• Data for this task:

:::

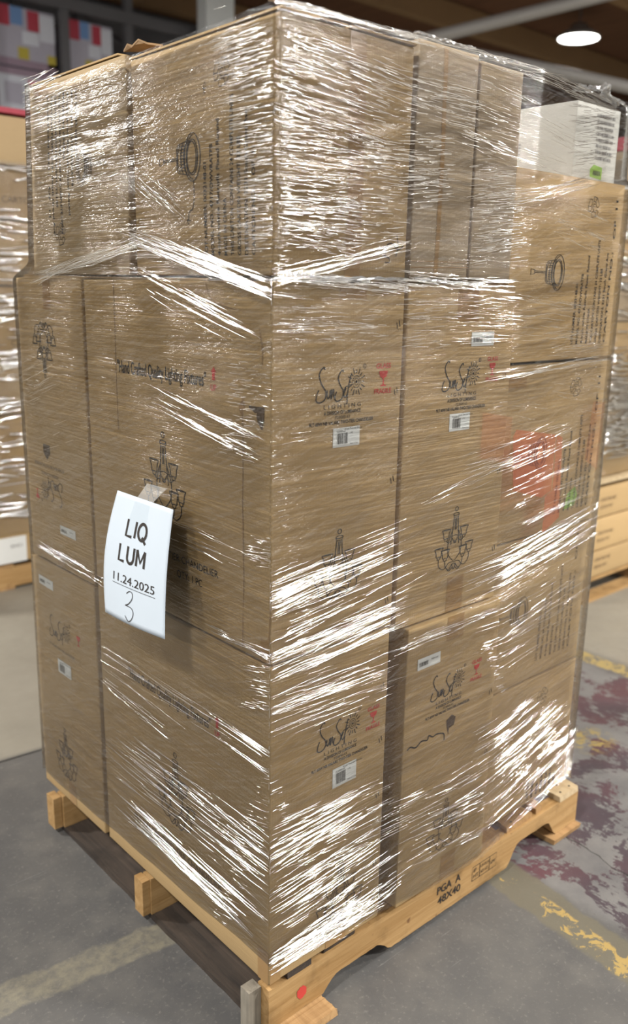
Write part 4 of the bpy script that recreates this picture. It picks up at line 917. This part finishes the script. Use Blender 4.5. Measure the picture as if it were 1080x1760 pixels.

:::

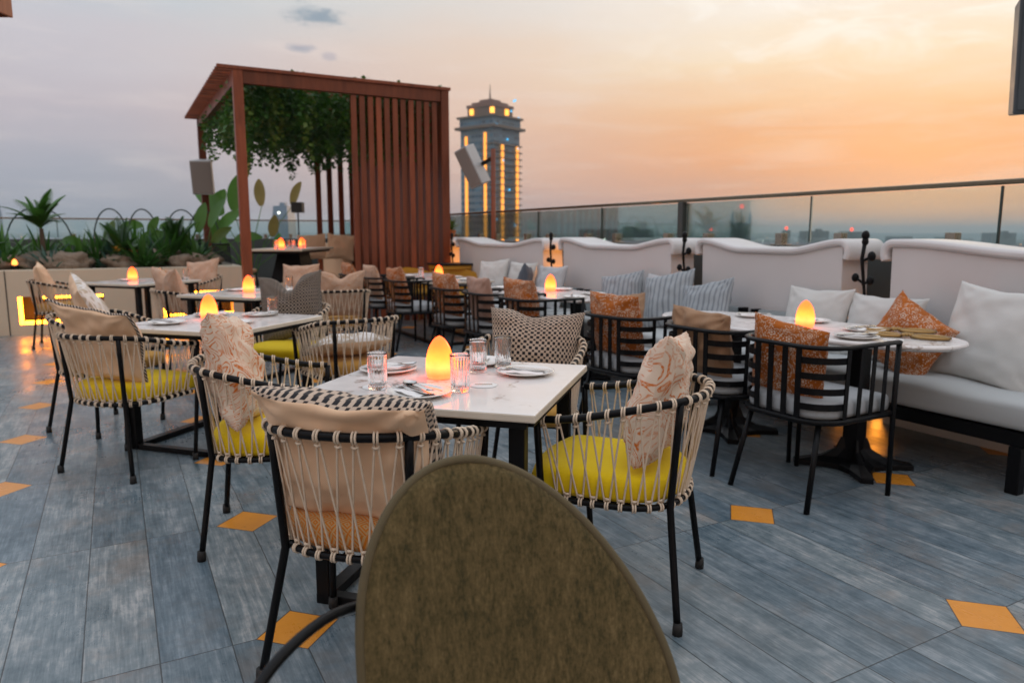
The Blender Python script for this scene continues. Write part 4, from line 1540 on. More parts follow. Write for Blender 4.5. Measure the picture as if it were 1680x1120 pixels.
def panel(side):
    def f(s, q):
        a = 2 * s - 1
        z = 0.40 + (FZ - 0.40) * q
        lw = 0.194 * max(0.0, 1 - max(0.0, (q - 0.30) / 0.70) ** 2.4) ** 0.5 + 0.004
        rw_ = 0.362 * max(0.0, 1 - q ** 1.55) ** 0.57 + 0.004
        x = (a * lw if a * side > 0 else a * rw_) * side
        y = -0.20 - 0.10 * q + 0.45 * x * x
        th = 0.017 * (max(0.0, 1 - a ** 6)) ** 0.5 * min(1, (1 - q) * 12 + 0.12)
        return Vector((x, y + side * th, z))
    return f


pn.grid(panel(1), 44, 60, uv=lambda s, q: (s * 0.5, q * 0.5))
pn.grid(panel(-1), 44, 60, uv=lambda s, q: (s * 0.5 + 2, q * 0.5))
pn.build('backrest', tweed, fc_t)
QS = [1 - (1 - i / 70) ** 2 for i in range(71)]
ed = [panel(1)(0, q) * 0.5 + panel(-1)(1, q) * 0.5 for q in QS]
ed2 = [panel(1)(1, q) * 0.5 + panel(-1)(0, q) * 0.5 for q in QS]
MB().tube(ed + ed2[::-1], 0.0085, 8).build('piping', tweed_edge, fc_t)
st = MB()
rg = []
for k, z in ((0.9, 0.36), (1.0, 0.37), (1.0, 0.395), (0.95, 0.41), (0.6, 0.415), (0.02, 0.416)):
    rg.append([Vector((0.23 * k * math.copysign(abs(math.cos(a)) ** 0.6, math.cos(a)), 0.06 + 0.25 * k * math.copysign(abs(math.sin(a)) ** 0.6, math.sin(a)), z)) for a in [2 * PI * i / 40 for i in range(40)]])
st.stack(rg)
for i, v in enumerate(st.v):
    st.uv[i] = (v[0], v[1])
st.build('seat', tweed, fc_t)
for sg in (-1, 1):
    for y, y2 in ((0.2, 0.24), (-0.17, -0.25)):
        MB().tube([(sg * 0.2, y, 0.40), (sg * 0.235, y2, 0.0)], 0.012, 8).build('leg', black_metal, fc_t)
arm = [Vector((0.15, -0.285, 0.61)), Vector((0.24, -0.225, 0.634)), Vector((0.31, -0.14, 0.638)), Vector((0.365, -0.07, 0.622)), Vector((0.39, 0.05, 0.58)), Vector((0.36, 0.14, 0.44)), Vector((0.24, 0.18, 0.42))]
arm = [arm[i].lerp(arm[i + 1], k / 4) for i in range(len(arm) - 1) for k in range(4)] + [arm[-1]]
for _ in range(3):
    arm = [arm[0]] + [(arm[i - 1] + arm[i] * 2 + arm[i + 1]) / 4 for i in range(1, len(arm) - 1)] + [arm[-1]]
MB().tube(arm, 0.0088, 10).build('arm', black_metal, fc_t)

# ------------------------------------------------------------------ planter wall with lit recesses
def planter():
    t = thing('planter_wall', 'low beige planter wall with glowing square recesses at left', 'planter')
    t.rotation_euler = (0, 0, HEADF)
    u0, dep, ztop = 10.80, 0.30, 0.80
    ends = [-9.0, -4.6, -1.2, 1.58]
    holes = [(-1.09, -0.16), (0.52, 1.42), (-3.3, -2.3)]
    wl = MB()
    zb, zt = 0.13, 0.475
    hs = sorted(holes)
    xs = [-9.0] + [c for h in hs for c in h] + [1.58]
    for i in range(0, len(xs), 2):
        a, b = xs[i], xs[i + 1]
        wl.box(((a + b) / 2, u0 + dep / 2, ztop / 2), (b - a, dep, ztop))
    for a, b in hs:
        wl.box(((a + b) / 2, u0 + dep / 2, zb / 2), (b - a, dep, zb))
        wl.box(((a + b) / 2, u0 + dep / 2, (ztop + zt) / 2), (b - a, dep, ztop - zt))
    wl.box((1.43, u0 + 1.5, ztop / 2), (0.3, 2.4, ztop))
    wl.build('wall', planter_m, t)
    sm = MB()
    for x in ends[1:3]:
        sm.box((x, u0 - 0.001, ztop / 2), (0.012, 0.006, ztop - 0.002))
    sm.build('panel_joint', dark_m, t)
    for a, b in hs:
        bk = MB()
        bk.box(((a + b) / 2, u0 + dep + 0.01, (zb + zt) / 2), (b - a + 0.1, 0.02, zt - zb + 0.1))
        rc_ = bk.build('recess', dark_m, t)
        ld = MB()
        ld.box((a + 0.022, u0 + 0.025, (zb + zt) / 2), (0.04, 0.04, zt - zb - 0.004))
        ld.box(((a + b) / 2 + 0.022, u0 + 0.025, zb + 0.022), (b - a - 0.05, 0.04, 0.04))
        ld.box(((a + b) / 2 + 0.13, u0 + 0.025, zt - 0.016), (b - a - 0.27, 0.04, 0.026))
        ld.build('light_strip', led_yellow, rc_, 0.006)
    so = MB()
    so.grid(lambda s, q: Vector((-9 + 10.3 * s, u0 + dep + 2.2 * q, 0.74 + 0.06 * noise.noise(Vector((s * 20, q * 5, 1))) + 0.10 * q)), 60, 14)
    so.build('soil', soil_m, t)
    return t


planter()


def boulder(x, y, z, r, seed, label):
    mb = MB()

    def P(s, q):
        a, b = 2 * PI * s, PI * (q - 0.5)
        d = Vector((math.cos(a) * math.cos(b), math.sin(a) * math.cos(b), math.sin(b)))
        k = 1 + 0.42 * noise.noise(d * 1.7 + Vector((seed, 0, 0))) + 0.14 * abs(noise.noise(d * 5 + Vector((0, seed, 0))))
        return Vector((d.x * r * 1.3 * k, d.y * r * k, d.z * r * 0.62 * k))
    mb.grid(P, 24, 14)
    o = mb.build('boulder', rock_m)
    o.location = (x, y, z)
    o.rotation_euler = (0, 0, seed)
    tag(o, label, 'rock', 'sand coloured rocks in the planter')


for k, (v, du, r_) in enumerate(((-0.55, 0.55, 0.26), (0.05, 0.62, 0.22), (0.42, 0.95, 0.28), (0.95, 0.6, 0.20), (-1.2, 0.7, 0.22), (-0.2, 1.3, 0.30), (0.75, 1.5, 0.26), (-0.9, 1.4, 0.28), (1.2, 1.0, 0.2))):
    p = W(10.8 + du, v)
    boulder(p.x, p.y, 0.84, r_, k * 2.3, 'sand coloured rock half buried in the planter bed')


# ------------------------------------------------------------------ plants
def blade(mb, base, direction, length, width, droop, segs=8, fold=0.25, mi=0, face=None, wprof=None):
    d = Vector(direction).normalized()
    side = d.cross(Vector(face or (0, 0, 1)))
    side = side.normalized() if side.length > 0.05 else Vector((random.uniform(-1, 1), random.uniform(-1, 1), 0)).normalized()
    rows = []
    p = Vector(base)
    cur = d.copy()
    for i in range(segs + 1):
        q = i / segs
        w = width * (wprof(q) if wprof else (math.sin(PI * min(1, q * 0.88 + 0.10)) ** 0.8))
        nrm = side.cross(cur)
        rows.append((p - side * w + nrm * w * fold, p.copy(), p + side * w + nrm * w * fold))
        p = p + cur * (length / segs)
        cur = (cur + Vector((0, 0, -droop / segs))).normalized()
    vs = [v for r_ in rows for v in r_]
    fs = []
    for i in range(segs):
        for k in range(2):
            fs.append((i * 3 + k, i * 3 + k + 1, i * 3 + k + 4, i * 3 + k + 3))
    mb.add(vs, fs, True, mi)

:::

• Task statement:
Pick each line holding the word "Write" out of the listing.

• Result of the exercise:
Write part 4 of the bpy script that recreates this picture. It picks up at line 917. This part finishes the script. Use Blender 4.5. Measure the picture as if it were 1080x1760 pixels.
The Blender Python script for this scene continues. Write part 4, from line 1540 on. More parts follow. Write for Blender 4.5. Measure the picture as if it were 1680x1120 pixels.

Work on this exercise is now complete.